Exercise description -> Output the data below in full, byte for byte. Nothing may differ.

Material shown ->
##############################

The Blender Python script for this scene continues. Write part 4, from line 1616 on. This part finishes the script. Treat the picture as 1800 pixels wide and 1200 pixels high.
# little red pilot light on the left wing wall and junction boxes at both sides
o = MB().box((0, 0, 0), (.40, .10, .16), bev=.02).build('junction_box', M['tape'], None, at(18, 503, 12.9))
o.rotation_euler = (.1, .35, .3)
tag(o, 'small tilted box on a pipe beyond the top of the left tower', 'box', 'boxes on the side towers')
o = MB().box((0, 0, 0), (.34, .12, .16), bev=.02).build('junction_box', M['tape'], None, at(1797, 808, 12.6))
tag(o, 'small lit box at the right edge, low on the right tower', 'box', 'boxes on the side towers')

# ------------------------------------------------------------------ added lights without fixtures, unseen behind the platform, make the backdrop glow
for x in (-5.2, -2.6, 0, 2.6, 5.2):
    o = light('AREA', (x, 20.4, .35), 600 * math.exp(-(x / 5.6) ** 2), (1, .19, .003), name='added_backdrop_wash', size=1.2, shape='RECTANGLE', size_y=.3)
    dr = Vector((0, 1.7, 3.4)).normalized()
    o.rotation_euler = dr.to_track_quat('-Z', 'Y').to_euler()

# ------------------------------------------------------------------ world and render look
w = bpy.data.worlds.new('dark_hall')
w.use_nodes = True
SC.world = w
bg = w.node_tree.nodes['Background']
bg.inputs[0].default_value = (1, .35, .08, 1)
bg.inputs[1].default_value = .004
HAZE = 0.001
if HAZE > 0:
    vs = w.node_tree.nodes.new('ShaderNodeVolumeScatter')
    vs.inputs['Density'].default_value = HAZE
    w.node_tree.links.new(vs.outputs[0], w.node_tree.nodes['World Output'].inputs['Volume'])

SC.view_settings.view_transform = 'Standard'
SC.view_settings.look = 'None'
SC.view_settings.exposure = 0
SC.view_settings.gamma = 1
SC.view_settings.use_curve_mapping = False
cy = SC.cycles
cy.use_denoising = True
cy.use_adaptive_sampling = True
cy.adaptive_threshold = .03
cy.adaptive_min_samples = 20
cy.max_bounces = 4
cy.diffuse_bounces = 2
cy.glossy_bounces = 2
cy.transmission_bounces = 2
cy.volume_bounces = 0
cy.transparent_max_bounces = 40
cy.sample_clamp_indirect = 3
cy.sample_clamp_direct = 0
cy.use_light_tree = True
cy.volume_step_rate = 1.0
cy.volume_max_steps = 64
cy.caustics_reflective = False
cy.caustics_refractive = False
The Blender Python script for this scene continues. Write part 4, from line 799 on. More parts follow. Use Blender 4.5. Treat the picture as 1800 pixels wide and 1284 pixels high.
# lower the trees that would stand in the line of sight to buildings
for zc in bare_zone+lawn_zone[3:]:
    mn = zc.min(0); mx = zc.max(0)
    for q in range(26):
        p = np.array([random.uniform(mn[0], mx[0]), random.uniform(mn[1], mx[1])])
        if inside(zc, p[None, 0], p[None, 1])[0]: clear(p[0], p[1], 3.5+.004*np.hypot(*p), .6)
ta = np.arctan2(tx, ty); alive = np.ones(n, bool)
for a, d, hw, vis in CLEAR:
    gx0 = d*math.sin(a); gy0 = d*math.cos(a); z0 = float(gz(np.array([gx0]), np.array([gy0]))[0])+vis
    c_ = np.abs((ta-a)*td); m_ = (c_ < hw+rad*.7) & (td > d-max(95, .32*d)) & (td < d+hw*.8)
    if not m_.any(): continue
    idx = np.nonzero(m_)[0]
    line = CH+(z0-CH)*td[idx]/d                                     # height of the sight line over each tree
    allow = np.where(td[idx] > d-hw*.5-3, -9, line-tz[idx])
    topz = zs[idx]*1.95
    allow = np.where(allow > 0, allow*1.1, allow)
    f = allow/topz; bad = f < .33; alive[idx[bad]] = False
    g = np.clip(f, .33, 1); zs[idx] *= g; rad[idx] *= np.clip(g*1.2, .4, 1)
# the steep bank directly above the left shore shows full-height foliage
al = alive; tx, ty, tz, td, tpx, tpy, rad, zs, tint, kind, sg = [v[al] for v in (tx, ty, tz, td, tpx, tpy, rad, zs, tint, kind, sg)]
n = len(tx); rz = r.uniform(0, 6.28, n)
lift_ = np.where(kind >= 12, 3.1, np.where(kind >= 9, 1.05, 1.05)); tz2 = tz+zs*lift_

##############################

Exercise answer ->
The Blender Python script for this scene continues. Write part 4, from line 1616 on. This part finishes the script. Treat the picture as 1800 pixels wide and 1200 pixels high.
# little red pilot light on the left wing wall and junction boxes at both sides
o = MB().box((0, 0, 0), (.40, .10, .16), bev=.02).build('junction_box', M['tape'], None, at(18, 503, 12.9))
o.rotation_euler = (.1, .35, .3)
tag(o, 'small tilted box on a pipe beyond the top of the left tower', 'box', 'boxes on the side towers')
o = MB().box((0, 0, 0), (.34, .12, .16), bev=.02).build('junction_box', M['tape'], None, at(1797, 808, 12.6))
tag(o, 'small lit box at the right edge, low on the right tower', 'box', 'boxes on the side towers')

# ------------------------------------------------------------------ added lights without fixtures, unseen behind the platform, make the backdrop glow
for x in (-5.2, -2.6, 0, 2.6, 5.2):
    o = light('AREA', (x, 20.4, .35), 600 * math.exp(-(x / 5.6) ** 2), (1, .19, .003), name='added_backdrop_wash', size=1.2, shape='RECTANGLE', size_y=.3)
    dr = Vector((0, 1.7, 3.4)).normalized()
    o.rotation_euler = dr.to_track_quat('-Z', 'Y').to_euler()

# ------------------------------------------------------------------ world and render look
w = bpy.data.worlds.new('dark_hall')
w.use_nodes = True
SC.world = w
bg = w.node_tree.nodes['Background']
bg.inputs[0].default_value = (1, .35, .08, 1)
bg.inputs[1].default_value = .004
HAZE = 0.001
if HAZE > 0:
    vs = w.node_tree.nodes.new('ShaderNodeVolumeScatter')
    vs.inputs['Density'].default_value = HAZE
    w.node_tree.links.new(vs.outputs[0], w.node_tree.nodes['World Output'].inputs['Volume'])

SC.view_settings.view_transform = 'Standard'
SC.view_settings.look = 'None'
SC.view_settings.exposure = 0
SC.view_settings.gamma = 1
SC.view_settings.use_curve_mapping = False
cy = SC.cycles
cy.use_denoising = True
cy.use_adaptive_sampling = True
cy.adaptive_threshold = .03
cy.adaptive_min_samples = 20
cy.max_bounces = 4
cy.diffuse_bounces = 2
cy.glossy_bounces = 2
cy.transmission_bounces = 2
cy.volume_bounces = 0
cy.transparent_max_bounces = 40
cy.sample_clamp_indirect = 3
cy.sample_clamp_direct = 0
cy.use_light_tree = True
cy.volume_step_rate = 1.0
cy.volume_max_steps = 64
cy.caustics_reflective = False
cy.caustics_refractive = False
The Blender Python script for this scene continues. Write part 4, from line 799 on. More parts follow. Use Blender 4.5. Treat the picture as 1800 pixels wide and 1284 pixels high.
# lower the trees that would stand in the line of sight to buildings
for zc in bare_zone+lawn_zone[3:]:
    mn = zc.min(0); mx = zc.max(0)
    for q in range(26):
        p = np.array([random.uniform(mn[0], mx[0]), random.uniform(mn[1], mx[1])])
        if inside(zc, p[None, 0], p[None, 1])[0]: clear(p[0], p[1], 3.5+.004*np.hypot(*p), .6)
ta = np.arctan2(tx, ty); alive = np.ones(n, bool)
for a, d, hw, vis in CLEAR:
    gx0 = d*math.sin(a); gy0 = d*math.cos(a); z0 = float(gz(np.array([gx0]), np.array([gy0]))[0])+vis
    c_ = np.abs((ta-a)*td); m_ = (c_ < hw+rad*.7) & (td > d-max(95, .32*d)) & (td < d+hw*.8)
    if not m_.any(): continue
    idx = np.nonzero(m_)[0]
    line = CH+(z0-CH)*td[idx]/d                                     # height of the sight line over each tree
    allow = np.where(td[idx] > d-hw*.5-3, -9, line-tz[idx])
    topz = zs[idx]*1.95
    allow = np.where(allow > 0, allow*1.1, allow)
    f = allow/topz; bad = f < .33; alive[idx[bad]] = False
    g = np.clip(f, .33, 1); zs[idx] *= g; rad[idx] *= np.clip(g*1.2, .4, 1)
# the steep bank directly above the left shore shows full-height foliage
al = alive; tx, ty, tz, td, tpx, tpy, rad, zs, tint, kind, sg = [v[al] for v in (tx, ty, tz, td, tpx, tpy, rad, zs, tint, kind, sg)]
n = len(tx); rz = r.uniform(0, 6.28, n)
lift_ = np.where(kind >= 12, 3.1, np.where(kind >= 9, 1.05, 1.05)); tz2 = tz+zs*lift_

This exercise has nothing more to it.